Aan alle priesters, diakens en pastoraal werkers, benoemd in het Vicariaat Brussel
Vrienden,
Al geruime tijd is de Kerk in opspraak door het schandaal van seksueel misbruik door priesters van minderjarige kinderen. Ook in ons land bleef de Kerk helaas niet gespaard van deze tragedie. Na het losbarsten van de zaak Vangheluwe in 2010, kwamen vele slachtoffers met hun verhaal naar buiten. Een aantal voelde zich eindelijk opgevangen en beluisterd in hun verborgen verdriet, zonder dat het aangerichte kwaad evenwel ooit teniet zal kunnen gedaan worden. In andere landen begint men nu pas de omvang in te schatten van dit schandaal, dat evengoed de daders aangaat als de verantwoordelijken van de Kerk die er de buitengewone ernst niet van wilden inzien.
Onlangs nog vestigde een documentaire de aandacht op het misbruik door priesters van vrouwelijke religieuzen in verschillende landen. De film confronteert ons zeer indringend met het weerzinwekkende gedrag van een aantal personen, die hun macht en statuut misbruikt hebben om gewijde vrouwen voor het leven te kwetsen.

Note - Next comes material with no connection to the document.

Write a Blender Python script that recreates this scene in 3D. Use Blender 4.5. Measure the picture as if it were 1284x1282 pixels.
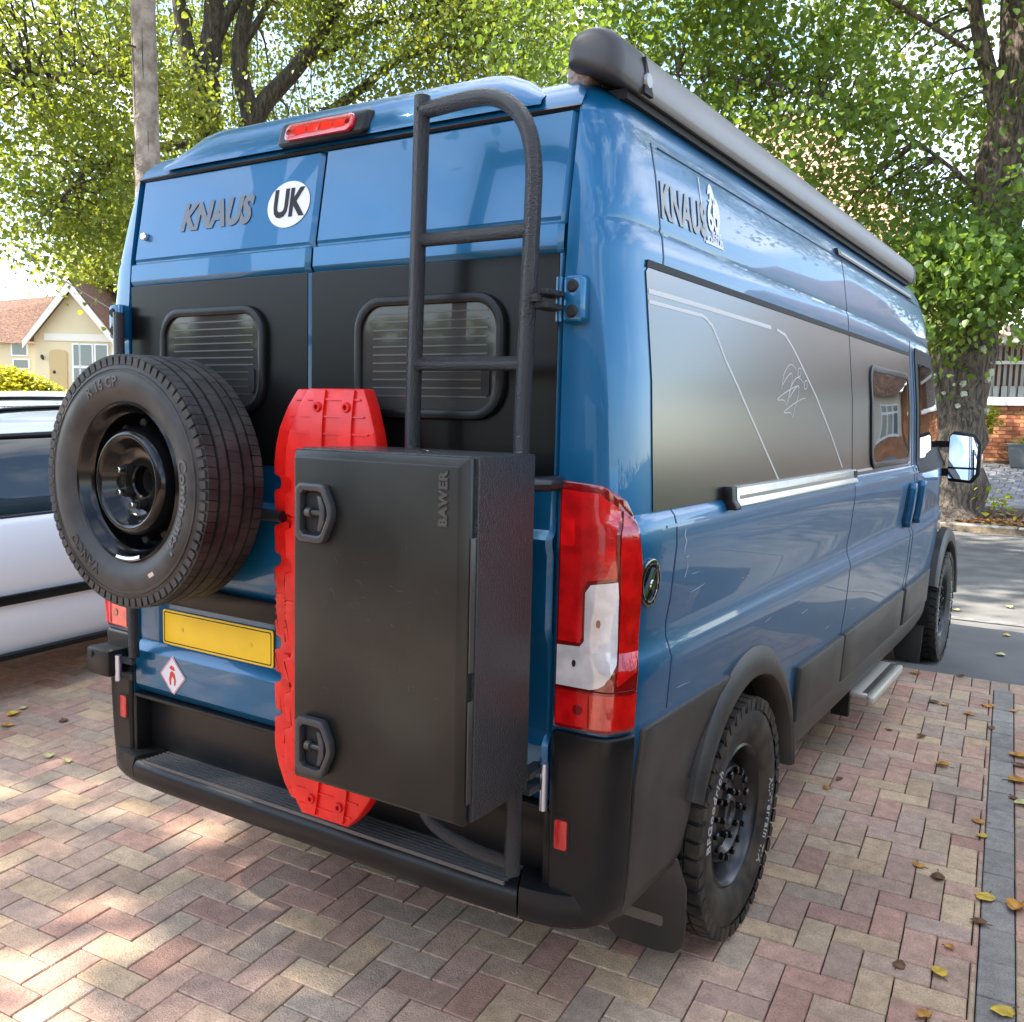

We kunnen er niet omheen: de actualiteit van de voorbije maanden bracht ons een opeenvolging van berichten over het misbruikgedrag - van allerlei aard - door een aantal geestelijken: het zijn berichten die ons interpelleren, van ons stuk brengen en kwetsen. We worden overspoeld door een wirwar van gevoelens: verwarring, schaamte, vernedering, droefheid, opstandigheid, afschuw, weerzin ... Maar het verdriet dat wij allen voelen, wat ook onze levensstaat of opdracht is, kan tevens het teken zijn van onze liefde voor de Kerk, het Lichaam van Christus, “wanneer één lichaamsdeel pijn lijdt, lijden alle andere mee” (1 Kor. 12,26).
Wanneer we zulke crisis onder ogen moeten zien, stellen ons minstens drie bekoringen op de proef. De eerste is die van de incoherentie, de gespleten tong, de hypocrisie. Diegenen die zwaar in de fout zijn gegaan, hebben aan deze bekoring niet kunnen weerstaan. Maar ben ik zelf coherent met het geloof dat ik krachtens mijn opdracht verkondig? Is het getuigenis dat ik uitdraag waarachtig en “sprekend”? Het is de plicht van elke gelovige en a fortiori van elke pastor om zich deze vragen te stellen.
Een tweede bekoring is te geloven dat een eenvoudige oplossing het hele probleem kan oplossen en ons in de toekomst zal hoeden voor dergelijke calamiteiten. Het tegendeel is waar: deze vraagstukken zijn zeer complex. We moeten ze durven benaderen in al hun aspecten, met intelligentie en inzicht. Om hieraan te werken, heb ik ieder van u nodig. Het kan immers niet louter gaan om een zaak van structuren, interne organisatie, van wat “loodgieterwerk”. Er zal niet echt iets veranderen als we niet aanvaarden dat onze bekering tot het Evangelie iets is waar we iedere dag aan moeten werken.
De derde en laatste bekoring, en wellicht de meest subtiele is die van de ontmoediging. In de Evangelies kezen we dat Jezus zelf hierdoor getroffen werd. “Waar dient het allemaal toe?” Een groot aantal gelovigen heeft de deur achter zich toe getrokken. Nochtans… wanneer ik ontmoedigd geraak, hoor ik de stem van Petrus in mij weerklinken: “Heer, naar wie zouden we moeten gaan? U spreekt woorden die eeuwig leven geven” (Joh 6,68). Dit brengt mij troost. Ik bid dat wij in het diepste van onszelf vertrouwen en hoop blijven koesteren.
Op de Vicariale Raad leek het ons belangrijk dat er binnen de Pastorale Eenheden en binnen onze verschillende ploegen en plekken waar we gezonden worden, de sterke gevoelens die in ons leven openhartig en vrij tot uiting kunnen komen. Ik moedig u aan hierover met elkaar te spreken en om in de komende weken te voorzien in een moment van uitwisseling voor degenen die over dit onderwerp willen beluisterd worden. Het is er daarbij in de eerste plaats niet om te doen om debatten te organiseren of antwoorden te zoeken voor problemen. Het gaat er vooral om met elkaar te praten en naar elkaar te luisteren als zusters en broeders in Christus, om elkaar te steunen en ons samen tot de Heer te keren. Zo’n ontmoeting bevat dus ook een moment van gebed en tijd om te luisteren naar het Woord Gods.
Zo nodig kan u zich wenden tot de dienst Vorming van het Vicariaat die u kan bijstaan een gepaste gespreksleider te vinden die dit soort uitwisseling in goede banen kan leiden (mail: ria.dereymaeker@ccv.be )
Laat ons in deze Vastentijd voor elkaar bidden: voor onze bekering, onze trouw aan het Evangelie.
En voor de Heiligheid van de Kerk, die geroepen is om teken en instrument te zijn van het heil, geschonken in Jezus Christus.
Van ganser harte, dank voor uw trouwe inzet voor de Kerk te Brussel.
Ik wens u reeds een mooie Goede Week en een zalig Paasfeest.